Exhibit 5.1

June 14, 2022

Hannon Armstrong Sustainable Infrastructure Capital, Inc.

One Park Place, Suite 200

Annapolis, MD 21401

Ladies and Gentlemen:

We have acted as counsel to Hannon Armstrong Sustainable Infrastructure Capital, Inc. (the “Company”) in connection with a registration statement on Form S-3 (the “Registration Statement”) under the Securities Act of 1933, as amended (the “Securities Act”), relating to the sale from time to time by certain selling stockholders of shares (the “Shares”) of common stock, par value $0.01 per share, of the Company (the “Common Stock”) issuable from time to time upon exchange of up to $200 million aggregate principal amount of 0.00% Green Exchangeable Senior Notes due 2025 (the “Notes”) that were issued on April 13, 2022 by HAT Holdings I LLC, a Maryland limited liability company (“HAT I”), and HAT Holdings II LLC, a Maryland limited liability company (“HAT II”, and together with HAT I, the “Issuers”), pursuant to an indenture, dated as of April 13, 2022 (the “Base Indenture”), between the Issuers and the Company, Hannon Armstrong Sustainable Infrastructure, L.P., a Delaware limited partnership (the “Operating Partnership”) and Hannon Armstrong Capital, LLC, a Maryland limited liability company (“HAC,” and collectively with the Company and the Operating Partnership, the “Guarantors”), as guarantors, and U.S. Bank Trust Company, National Association, as trustee (the “Trustee”), as supplemented by a supplemental indenture, dated as of April 13, 2022, between the Issuers, the Guarantors and the Trustee (the “Supplemental Indenture” and, together with the Base Indenture, the “Indenture”).

In rendering the opinion expressed below, we have examined and relied upon originals or copies, certified or otherwise identified to our satisfaction, of such corporate records, documents, certificates and other instruments as in our judgment are necessary or appropriate. In examining all such documents, we have assumed the genuineness of all signatures, the legal capacity of all natural persons, the authenticity of all documents submitted to us purporting to be originals, and the conformity to the respective originals of all documents submitted to us as certified, telecopied, photostatic or reproduced copies or in portable document format. As to certain factual matters relevant to the opinion set forth below, we have, with your permission, relied upon certificates of officers of the Company and public officials.
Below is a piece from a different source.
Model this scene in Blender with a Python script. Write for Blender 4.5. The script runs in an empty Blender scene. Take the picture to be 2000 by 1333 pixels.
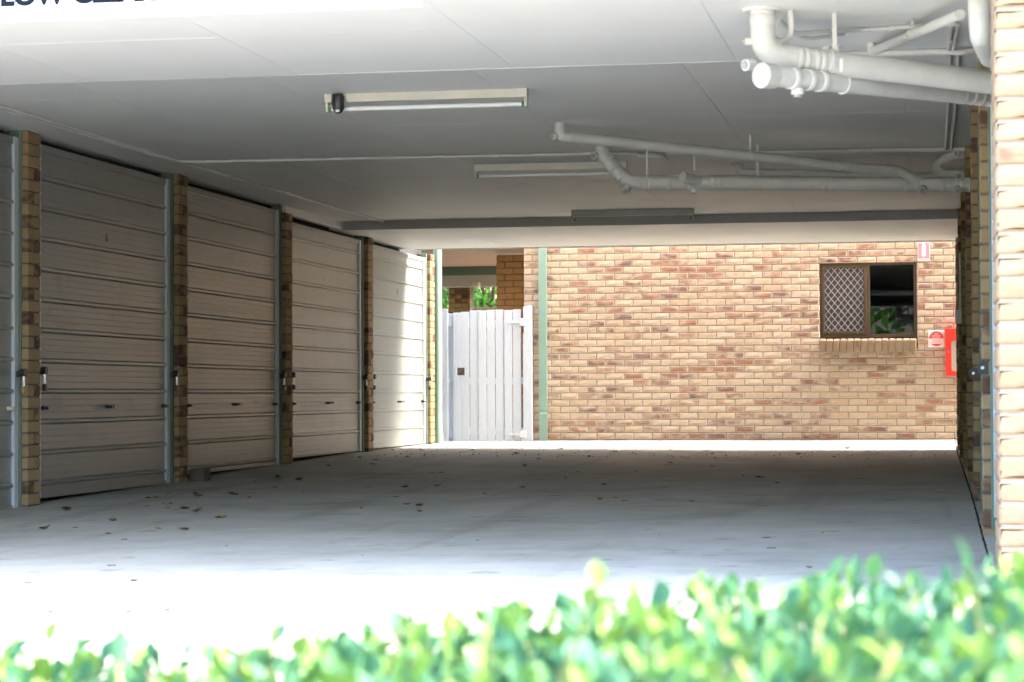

Based on the foregoing, and such other examination of law and fact as we have deemed necessary, we are of the opinion that, following the issuance of the Shares upon exchange of the Notes in accordance with the the terms of the Notes and the Indenture, the Shares will be legally issued, fully paid, and nonassessable.

The foregoing opinion is based as to matters of law solely on the applicable provisions of the General Corporation Law of the State of Maryland, as currently in effect. We express no opinion as to other laws, statutes, ordinances, rules or regulations and we assume no responsibility for the applicability or effect of such laws, statutes, ordinances, rules or regulations of any other jurisdiction.

This letter has been prepared for your use in connection with the Registration Statement and is based upon the law as in effect and the facts known to us on the date hereof. We have not undertaken to advise you of any subsequent changes in the law or of any facts that hereafter may come to our attention.

We hereby consent to the filing of this opinion with the Securities and Exchange Commission (the “SEC”) as Exhibit 5.1 to the Registration Statement and to the reference to us under the caption “Legal Matters” in the prospectus which is a part of the Registration Statement. In giving such consent, we do not thereby admit that we are within the category of persons whose consent is required under Section 7 of the Securities Act or the rules and regulations of the SEC thereunder.